Entries with scene source code
################

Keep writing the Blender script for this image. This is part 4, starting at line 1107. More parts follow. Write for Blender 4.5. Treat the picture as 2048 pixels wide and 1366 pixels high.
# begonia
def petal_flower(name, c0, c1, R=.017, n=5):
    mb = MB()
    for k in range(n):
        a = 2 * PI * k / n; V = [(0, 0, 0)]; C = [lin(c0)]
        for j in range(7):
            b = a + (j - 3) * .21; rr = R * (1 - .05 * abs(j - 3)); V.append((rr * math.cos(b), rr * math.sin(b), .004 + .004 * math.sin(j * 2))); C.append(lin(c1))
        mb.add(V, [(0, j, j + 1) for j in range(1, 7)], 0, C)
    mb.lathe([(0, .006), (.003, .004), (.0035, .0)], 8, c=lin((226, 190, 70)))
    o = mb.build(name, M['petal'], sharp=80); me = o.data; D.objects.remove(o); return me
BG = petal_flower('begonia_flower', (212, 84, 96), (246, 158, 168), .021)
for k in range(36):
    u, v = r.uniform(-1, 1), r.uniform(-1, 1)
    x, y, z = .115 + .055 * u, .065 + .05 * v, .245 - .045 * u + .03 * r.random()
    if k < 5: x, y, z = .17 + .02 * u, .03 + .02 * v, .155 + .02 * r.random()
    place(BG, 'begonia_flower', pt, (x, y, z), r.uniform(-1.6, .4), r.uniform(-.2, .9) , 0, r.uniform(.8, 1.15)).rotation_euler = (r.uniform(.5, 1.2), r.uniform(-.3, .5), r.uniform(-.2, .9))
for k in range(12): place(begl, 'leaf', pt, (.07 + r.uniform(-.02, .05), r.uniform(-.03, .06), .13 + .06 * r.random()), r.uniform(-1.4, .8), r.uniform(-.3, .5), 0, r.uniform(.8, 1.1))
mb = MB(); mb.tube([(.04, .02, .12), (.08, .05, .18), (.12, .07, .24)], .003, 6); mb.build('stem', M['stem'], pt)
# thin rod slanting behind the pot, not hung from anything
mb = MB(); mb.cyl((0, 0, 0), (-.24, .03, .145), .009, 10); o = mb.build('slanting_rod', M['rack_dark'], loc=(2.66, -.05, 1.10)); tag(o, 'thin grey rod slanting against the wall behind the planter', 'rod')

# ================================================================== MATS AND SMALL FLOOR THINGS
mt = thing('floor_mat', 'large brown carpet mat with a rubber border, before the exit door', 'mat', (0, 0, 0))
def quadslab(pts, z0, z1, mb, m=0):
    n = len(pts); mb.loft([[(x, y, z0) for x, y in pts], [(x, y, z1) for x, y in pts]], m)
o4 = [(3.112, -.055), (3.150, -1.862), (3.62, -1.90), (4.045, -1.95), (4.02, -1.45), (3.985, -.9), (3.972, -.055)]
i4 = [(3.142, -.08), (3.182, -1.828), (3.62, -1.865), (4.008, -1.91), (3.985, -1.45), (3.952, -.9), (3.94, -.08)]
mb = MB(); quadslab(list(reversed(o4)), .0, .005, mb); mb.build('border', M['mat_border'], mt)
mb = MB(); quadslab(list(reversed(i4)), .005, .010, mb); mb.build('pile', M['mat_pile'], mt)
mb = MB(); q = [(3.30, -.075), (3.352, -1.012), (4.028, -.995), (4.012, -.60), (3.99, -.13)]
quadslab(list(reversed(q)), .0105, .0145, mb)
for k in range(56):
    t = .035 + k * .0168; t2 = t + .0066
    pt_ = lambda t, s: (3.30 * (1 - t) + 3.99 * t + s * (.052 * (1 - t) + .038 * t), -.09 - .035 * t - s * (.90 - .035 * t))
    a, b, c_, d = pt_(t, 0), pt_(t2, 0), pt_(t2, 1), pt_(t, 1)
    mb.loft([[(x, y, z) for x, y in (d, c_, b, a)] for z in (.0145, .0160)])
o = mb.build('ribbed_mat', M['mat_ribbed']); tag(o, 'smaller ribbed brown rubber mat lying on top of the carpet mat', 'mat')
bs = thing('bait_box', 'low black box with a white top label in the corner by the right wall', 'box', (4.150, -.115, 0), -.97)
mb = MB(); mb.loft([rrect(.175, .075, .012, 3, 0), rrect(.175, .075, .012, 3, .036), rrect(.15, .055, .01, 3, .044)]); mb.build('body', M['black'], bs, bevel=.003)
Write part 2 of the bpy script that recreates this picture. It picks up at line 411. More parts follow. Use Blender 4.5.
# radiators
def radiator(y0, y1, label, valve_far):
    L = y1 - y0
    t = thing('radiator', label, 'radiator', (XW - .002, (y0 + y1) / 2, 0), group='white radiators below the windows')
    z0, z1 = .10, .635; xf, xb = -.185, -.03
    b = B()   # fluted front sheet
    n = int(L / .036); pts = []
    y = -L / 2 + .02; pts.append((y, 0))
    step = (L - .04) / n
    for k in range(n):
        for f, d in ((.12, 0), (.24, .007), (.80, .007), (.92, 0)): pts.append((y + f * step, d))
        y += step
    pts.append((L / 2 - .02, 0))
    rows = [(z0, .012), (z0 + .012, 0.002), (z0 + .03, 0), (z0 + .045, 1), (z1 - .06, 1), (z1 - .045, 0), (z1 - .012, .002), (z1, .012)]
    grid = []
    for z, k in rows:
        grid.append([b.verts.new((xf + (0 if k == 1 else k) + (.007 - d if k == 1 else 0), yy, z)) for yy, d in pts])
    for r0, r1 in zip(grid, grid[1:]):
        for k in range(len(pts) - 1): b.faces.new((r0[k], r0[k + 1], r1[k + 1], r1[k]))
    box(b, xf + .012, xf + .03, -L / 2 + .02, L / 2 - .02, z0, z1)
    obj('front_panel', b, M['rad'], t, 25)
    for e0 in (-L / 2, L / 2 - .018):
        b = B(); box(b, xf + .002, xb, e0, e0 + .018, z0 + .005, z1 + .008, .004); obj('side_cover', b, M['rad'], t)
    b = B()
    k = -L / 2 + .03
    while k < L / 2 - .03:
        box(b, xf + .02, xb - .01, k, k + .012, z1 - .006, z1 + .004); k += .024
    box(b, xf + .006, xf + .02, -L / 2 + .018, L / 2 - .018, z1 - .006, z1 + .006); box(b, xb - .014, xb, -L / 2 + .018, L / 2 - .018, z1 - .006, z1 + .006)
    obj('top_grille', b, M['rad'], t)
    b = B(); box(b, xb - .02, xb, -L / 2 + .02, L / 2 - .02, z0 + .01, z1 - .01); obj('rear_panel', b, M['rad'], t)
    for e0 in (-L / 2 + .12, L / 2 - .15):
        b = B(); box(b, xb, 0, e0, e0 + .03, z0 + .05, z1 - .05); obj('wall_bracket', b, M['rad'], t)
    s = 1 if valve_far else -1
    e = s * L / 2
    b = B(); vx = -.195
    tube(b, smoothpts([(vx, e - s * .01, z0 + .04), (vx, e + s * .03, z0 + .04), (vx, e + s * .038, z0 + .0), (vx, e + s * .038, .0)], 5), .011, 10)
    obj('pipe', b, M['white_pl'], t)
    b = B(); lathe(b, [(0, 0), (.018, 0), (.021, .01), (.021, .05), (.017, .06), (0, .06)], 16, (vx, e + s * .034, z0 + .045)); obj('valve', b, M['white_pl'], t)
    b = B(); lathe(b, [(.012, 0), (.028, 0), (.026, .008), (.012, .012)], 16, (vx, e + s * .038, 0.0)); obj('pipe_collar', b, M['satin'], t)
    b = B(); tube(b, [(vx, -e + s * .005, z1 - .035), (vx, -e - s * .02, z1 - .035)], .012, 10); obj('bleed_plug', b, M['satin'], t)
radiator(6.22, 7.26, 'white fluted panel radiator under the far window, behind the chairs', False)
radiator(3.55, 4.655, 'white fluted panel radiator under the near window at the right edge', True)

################

Reproduce every line of the data verbatim.

* [Solution for this task]
Keep writing the Blender script for this image. This is part 4, starting at line 1107. More parts follow. Write for Blender 4.5. Treat the picture as 2048 pixels wide and 1366 pixels high.
# begonia
def petal_flower(name, c0, c1, R=.017, n=5):
    mb = MB()
    for k in range(n):
        a = 2 * PI * k / n; V = [(0, 0, 0)]; C = [lin(c0)]
        for j in range(7):
            b = a + (j - 3) * .21; rr = R * (1 - .05 * abs(j - 3)); V.append((rr * math.cos(b), rr * math.sin(b), .004 + .004 * math.sin(j * 2))); C.append(lin(c1))
        mb.add(V, [(0, j, j + 1) for j in range(1, 7)], 0, C)
    mb.lathe([(0, .006), (.003, .004), (.0035, .0)], 8, c=lin((226, 190, 70)))
    o = mb.build(name, M['petal'], sharp=80); me = o.data; D.objects.remove(o); return me
BG = petal_flower('begonia_flower', (212, 84, 96), (246, 158, 168), .021)
for k in range(36):
    u, v = r.uniform(-1, 1), r.uniform(-1, 1)
    x, y, z = .115 + .055 * u, .065 + .05 * v, .245 - .045 * u + .03 * r.random()
    if k < 5: x, y, z = .17 + .02 * u, .03 + .02 * v, .155 + .02 * r.random()
    place(BG, 'begonia_flower', pt, (x, y, z), r.uniform(-1.6, .4), r.uniform(-.2, .9) , 0, r.uniform(.8, 1.15)).rotation_euler = (r.uniform(.5, 1.2), r.uniform(-.3, .5), r.uniform(-.2, .9))
for k in range(12): place(begl, 'leaf', pt, (.07 + r.uniform(-.02, .05), r.uniform(-.03, .06), .13 + .06 * r.random()), r.uniform(-1.4, .8), r.uniform(-.3, .5), 0, r.uniform(.8, 1.1))
mb = MB(); mb.tube([(.04, .02, .12), (.08, .05, .18), (.12, .07, .24)], .003, 6); mb.build('stem', M['stem'], pt)
# thin rod slanting behind the pot, not hung from anything
mb = MB(); mb.cyl((0, 0, 0), (-.24, .03, .145), .009, 10); o = mb.build('slanting_rod', M['rack_dark'], loc=(2.66, -.05, 1.10)); tag(o, 'thin grey rod slanting against the wall behind the planter', 'rod')

# ================================================================== MATS AND SMALL FLOOR THINGS
mt = thing('floor_mat', 'large brown carpet mat with a rubber border, before the exit door', 'mat', (0, 0, 0))
def quadslab(pts, z0, z1, mb, m=0):
    n = len(pts); mb.loft([[(x, y, z0) for x, y in pts], [(x, y, z1) for x, y in pts]], m)
o4 = [(3.112, -.055), (3.150, -1.862), (3.62, -1.90), (4.045, -1.95), (4.02, -1.45), (3.985, -.9), (3.972, -.055)]
i4 = [(3.142, -.08), (3.182, -1.828), (3.62, -1.865), (4.008, -1.91), (3.985, -1.45), (3.952, -.9), (3.94, -.08)]
mb = MB(); quadslab(list(reversed(o4)), .0, .005, mb); mb.build('border', M['mat_border'], mt)
mb = MB(); quadslab(list(reversed(i4)), .005, .010, mb); mb.build('pile', M['mat_pile'], mt)
mb = MB(); q = [(3.30, -.075), (3.352, -1.012), (4.028, -.995), (4.012, -.60), (3.99, -.13)]
quadslab(list(reversed(q)), .0105, .0145, mb)
for k in range(56):
    t = .035 + k * .0168; t2 = t + .0066
    pt_ = lambda t, s: (3.30 * (1 - t) + 3.99 * t + s * (.052 * (1 - t) + .038 * t), -.09 - .035 * t - s * (.90 - .035 * t))
    a, b, c_, d = pt_(t, 0), pt_(t2, 0), pt_(t2, 1), pt_(t, 1)
    mb.loft([[(x, y, z) for x, y in (d, c_, b, a)] for z in (.0145, .0160)])
o = mb.build('ribbed_mat', M['mat_ribbed']); tag(o, 'smaller ribbed brown rubber mat lying on top of the carpet mat', 'mat')
bs = thing('bait_box', 'low black box with a white top label in the corner by the right wall', 'box', (4.150, -.115, 0), -.97)
mb = MB(); mb.loft([rrect(.175, .075, .012, 3, 0), rrect(.175, .075, .012, 3, .036), rrect(.15, .055, .01, 3, .044)]); mb.build('body', M['black'], bs, bevel=.003)
Write part 2 of the bpy script that recreates this picture. It picks up at line 411. More parts follow. Use Blender 4.5.
# radiators
def radiator(y0, y1, label, valve_far):
    L = y1 - y0
    t = thing('radiator', label, 'radiator', (XW - .002, (y0 + y1) / 2, 0), group='white radiators below the windows')
    z0, z1 = .10, .635; xf, xb = -.185, -.03
    b = B()   # fluted front sheet
    n = int(L / .036); pts = []
    y = -L / 2 + .02; pts.append((y, 0))
    step = (L - .04) / n
    for k in range(n):
        for f, d in ((.12, 0), (.24, .007), (.80, .007), (.92, 0)): pts.append((y + f * step, d))
        y += step
    pts.append((L / 2 - .02, 0))
    rows = [(z0, .012), (z0 + .012, 0.002), (z0 + .03, 0), (z0 + .045, 1), (z1 - .06, 1), (z1 - .045, 0), (z1 - .012, .002), (z1, .012)]
    grid = []
    for z, k in rows:
        grid.append([b.verts.new((xf + (0 if k == 1 else k) + (.007 - d if k == 1 else 0), yy, z)) for yy, d in pts])
    for r0, r1 in zip(grid, grid[1:]):
        for k in range(len(pts) - 1): b.faces.new((r0[k], r0[k + 1], r1[k + 1], r1[k]))
    box(b, xf + .012, xf + .03, -L / 2 + .02, L / 2 - .02, z0, z1)
    obj('front_panel', b, M['rad'], t, 25)
    for e0 in (-L / 2, L / 2 - .018):
        b = B(); box(b, xf + .002, xb, e0, e0 + .018, z0 + .005, z1 + .008, .004); obj('side_cover', b, M['rad'], t)
    b = B()
    k = -L / 2 + .03
    while k < L / 2 - .03:
        box(b, xf + .02, xb - .01, k, k + .012, z1 - .006, z1 + .004); k += .024
    box(b, xf + .006, xf + .02, -L / 2 + .018, L / 2 - .018, z1 - .006, z1 + .006); box(b, xb - .014, xb, -L / 2 + .018, L / 2 - .018, z1 - .006, z1 + .006)
    obj('top_grille', b, M['rad'], t)
    b = B(); box(b, xb - .02, xb, -L / 2 + .02, L / 2 - .02, z0 + .01, z1 - .01); obj('rear_panel', b, M['rad'], t)
    for e0 in (-L / 2 + .12, L / 2 - .15):
        b = B(); box(b, xb, 0, e0, e0 + .03, z0 + .05, z1 - .05); obj('wall_bracket', b, M['rad'], t)
    s = 1 if valve_far else -1
    e = s * L / 2
    b = B(); vx = -.195
    tube(b, smoothpts([(vx, e - s * .01, z0 + .04), (vx, e + s * .03, z0 + .04), (vx, e + s * .038, z0 + .0), (vx, e + s * .038, .0)], 5), .011, 10)
    obj('pipe', b, M['white_pl'], t)
    b = B(); lathe(b, [(0, 0), (.018, 0), (.021, .01), (.021, .05), (.017, .06), (0, .06)], 16, (vx, e + s * .034, z0 + .045)); obj('valve', b, M['white_pl'], t)
    b = B(); lathe(b, [(.012, 0), (.028, 0), (.026, .008), (.012, .012)], 16, (vx, e + s * .038, 0.0)); obj('pipe_collar', b, M['satin'], t)
    b = B(); tube(b, [(vx, -e + s * .005, z1 - .035), (vx, -e - s * .02, z1 - .035)], .012, 10); obj('bleed_plug', b, M['satin'], t)
radiator(6.22, 7.26, 'white fluted panel radiator under the far window, behind the chairs', False)
radiator(3.55, 4.655, 'white fluted panel radiator under the near window at the right edge', True)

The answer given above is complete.